Buckthorn Information

2019 Annual Report

December 2019

Annual Report: Buckthorn Project

The Cedar Lake Buckthorn Project is a volunteer effort designed to educate the public on the danger of this invasive tree in damaging our woodlots. It limits regeneration of native trees, & will ultimately restrict use of our woods for a variety of recreational purposes. It is one of many invasive species for which there continues to be no natural controls and can be found throughout many of our forests and woodlots.

Since 2012 the Cedar Lake project has served approximately 200 landowners throughout the area by providing training and resources to help identify and control buckthorn. This project has resulted in minimum costs to the township and has been maintained through grants from the Department of Natural Resources and donations from landowners using supplies. The following is a summation of activities during 2019.

With weather related issues in both spring and fall there was minimum activity during both times and it appeared it would be a slow year. However, during late fall there was a surge of interest resulting in increased activity. Two events appear to have been relevant including opening of a new (satellite) program in Cameron and a surge of buckthorn coverage in the Rice Lake Chronotype. By later fall the green leaves of buckthorn became even more evident, perhaps because we are more aware and because it is rapidly spreading.

One goal of the second DNR grant (2016) was to replicate the Cedar Lake project by establishing a second service in Cameron, which initially failed due to lack of available space.

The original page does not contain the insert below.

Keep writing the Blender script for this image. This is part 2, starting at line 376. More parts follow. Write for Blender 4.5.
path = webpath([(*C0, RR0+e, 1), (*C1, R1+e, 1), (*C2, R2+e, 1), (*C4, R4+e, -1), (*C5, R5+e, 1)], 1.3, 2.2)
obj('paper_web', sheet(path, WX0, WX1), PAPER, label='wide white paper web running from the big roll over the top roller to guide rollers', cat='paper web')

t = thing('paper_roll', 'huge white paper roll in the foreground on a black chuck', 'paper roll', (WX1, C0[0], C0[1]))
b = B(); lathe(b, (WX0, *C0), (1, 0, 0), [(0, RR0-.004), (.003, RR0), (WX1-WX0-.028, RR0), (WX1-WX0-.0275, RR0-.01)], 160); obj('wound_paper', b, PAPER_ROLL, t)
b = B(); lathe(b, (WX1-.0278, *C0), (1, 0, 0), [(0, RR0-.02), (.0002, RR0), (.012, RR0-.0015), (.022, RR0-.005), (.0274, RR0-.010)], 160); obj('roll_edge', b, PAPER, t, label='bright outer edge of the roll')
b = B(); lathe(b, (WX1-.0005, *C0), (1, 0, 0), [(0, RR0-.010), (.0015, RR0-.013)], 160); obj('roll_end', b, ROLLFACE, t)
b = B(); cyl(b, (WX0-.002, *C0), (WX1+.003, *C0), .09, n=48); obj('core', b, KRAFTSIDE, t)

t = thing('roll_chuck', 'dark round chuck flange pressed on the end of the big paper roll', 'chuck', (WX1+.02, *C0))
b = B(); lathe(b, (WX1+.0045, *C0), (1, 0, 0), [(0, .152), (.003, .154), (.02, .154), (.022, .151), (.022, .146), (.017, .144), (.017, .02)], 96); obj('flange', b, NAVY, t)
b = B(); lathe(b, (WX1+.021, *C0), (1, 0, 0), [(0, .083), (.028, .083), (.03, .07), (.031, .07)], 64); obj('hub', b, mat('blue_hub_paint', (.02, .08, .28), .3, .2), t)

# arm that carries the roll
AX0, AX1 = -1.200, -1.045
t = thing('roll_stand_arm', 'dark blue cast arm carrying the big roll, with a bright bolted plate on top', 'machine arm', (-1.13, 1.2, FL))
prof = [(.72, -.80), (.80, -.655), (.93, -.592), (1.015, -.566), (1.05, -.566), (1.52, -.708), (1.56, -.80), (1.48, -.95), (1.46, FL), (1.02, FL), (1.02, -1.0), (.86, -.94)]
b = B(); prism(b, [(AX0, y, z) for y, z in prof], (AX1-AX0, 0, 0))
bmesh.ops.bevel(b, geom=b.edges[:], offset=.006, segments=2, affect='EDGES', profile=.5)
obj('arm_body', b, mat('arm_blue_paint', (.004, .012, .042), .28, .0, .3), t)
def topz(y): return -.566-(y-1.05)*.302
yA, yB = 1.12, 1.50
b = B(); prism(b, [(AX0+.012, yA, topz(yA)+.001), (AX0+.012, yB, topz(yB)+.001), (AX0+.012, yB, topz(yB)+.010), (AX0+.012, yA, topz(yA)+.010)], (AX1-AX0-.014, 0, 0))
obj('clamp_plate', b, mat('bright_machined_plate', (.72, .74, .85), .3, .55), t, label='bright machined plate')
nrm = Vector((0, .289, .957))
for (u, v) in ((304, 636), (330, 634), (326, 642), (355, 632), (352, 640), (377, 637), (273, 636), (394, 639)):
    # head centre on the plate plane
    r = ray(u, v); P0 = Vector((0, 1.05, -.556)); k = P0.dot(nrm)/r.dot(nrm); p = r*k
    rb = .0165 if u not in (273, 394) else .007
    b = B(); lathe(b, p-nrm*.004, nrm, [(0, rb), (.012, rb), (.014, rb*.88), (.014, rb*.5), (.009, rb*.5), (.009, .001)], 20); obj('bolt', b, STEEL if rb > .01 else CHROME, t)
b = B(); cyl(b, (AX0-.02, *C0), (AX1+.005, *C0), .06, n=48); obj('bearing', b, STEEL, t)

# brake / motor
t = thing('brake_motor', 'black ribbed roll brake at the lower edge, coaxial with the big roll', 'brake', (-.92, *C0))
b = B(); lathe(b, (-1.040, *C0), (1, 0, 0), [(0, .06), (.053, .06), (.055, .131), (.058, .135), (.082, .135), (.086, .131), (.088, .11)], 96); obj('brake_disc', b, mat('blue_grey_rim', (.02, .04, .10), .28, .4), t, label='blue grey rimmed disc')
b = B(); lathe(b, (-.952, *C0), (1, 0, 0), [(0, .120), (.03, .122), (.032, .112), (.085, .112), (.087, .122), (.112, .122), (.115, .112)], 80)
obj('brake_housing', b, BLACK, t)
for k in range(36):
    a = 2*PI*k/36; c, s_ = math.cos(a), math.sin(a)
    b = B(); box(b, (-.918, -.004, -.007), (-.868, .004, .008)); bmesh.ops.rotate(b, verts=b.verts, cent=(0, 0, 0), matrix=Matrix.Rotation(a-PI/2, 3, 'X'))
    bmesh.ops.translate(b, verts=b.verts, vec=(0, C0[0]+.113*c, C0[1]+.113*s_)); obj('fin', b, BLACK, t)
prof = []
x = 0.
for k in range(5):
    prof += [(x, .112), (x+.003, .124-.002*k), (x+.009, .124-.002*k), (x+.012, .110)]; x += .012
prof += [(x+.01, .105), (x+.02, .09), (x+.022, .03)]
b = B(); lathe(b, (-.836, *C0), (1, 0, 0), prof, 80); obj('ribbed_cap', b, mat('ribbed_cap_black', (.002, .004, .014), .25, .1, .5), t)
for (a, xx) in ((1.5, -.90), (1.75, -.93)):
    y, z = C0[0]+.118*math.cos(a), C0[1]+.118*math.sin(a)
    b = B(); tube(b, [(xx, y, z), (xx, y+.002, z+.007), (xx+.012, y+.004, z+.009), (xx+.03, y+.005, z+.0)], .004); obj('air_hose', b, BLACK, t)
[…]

However, in August of 2019 space became available at the high school and we were in business. This new service was widely advertised in area papers, there were articles by Dave Greshner and the increased presence of buckthorn in villages and the countryside. This resulted in an unusually busy late season.

It has also been recently learned that a resident who has a local tree business and has been

receiving assistance from the Cedar Lake project on his personal property, has decided to expand his services to include working with buckthorn. He has had several requests from landowners for buckthorn assistance prompting him to become licensed and provide a new professional service. I would like to think the Cedar Lake project has been at least somewhat responsible for the increased awareness and need.

Because the buckthorn account had maintained a significant financial balance I made the decision this year to help Cedar Lake Township residents access supplies without asking for a donation. One landowner still made a donation. I do not plan to continue this practice at least in the immediate future. ·

As many already know I have recently moved from Mikana and will be a Rice Lake resident effective next April. I continue to have a strong interest in the threat buckthorn poses to our woodlots and forests & have agreed to continue as volunteer coordinator of this project until a replacement is found.

In closing I would add that Jean & I have thoroughly enjoyed being a Cedar Lake resident the past 28 years, enjoyed the fellowship of the community and the opportunity to be part of a number of events.

Dick Ballou

2018 Annual Report

Cedar Lake Buckthorn Project  - 2018 Annual Report

This volunteer program continues to roll along from mid -April through late October with a variety of activities from requests for supplies, loan of equipment, individual consultations and group trainings. Most of the individual meetings are at the Town Shop but I also go to individual properties to identify buckthorn and advise landowners on suggested treatment/removal plans. We occasionally get a new landowner(s) from Cedar Lake, such as 3-4 homeowners in the tagalong area, though most of the requests are from neighboring townships. We continue to be the only such volunteer service of this nature throughout the area if not the state.

In October I submitted the final claim from the second grant from DNR and surprisingly a check was received in November, giving the project a significant financial balance.  In addition there is probably another $1,000 in inventory at the shop. My purpose has been to have a sufficient balance to cover unanticipated expenses including being able to take on larger projects.

The purpose of this project has been to assist local landowners but also to educate them of the threat that buckthorn represents. A woodlot overrun with buckthorn will soon leave the land of little value for logging, hunting or other recreational use. The general public including landowners, lawmakers at all levels and sportsman, as a whole, remain ignorant of the threat. Buckthorn destroys use of land just as aquatic invasive plants destroy water quality.

The Cedar Lake Project has also become part of a 5 county effort in cooperation with DNR offices, Forestry, Soil and Water specialists. With our grant we have assisted those agencies with supplies and in providing local trainings. This was money we had planned for developing a second training video. Unfortunately those folks, who are the experts, do not have sufficient funding to remove buckthorn on public land or truly help the private landowner beyond education and technical assistance. It is the primary reason our project has served over 200 landowners since opening up in 2012.

All fiscal transactions go through the town books, which creates some work for Mary Helen and an occasional inconvenience for Scott at the Shop but otherwise no cost to Cedar Lake. I did transfer $100 to the Shop last year to cover copy costs etc.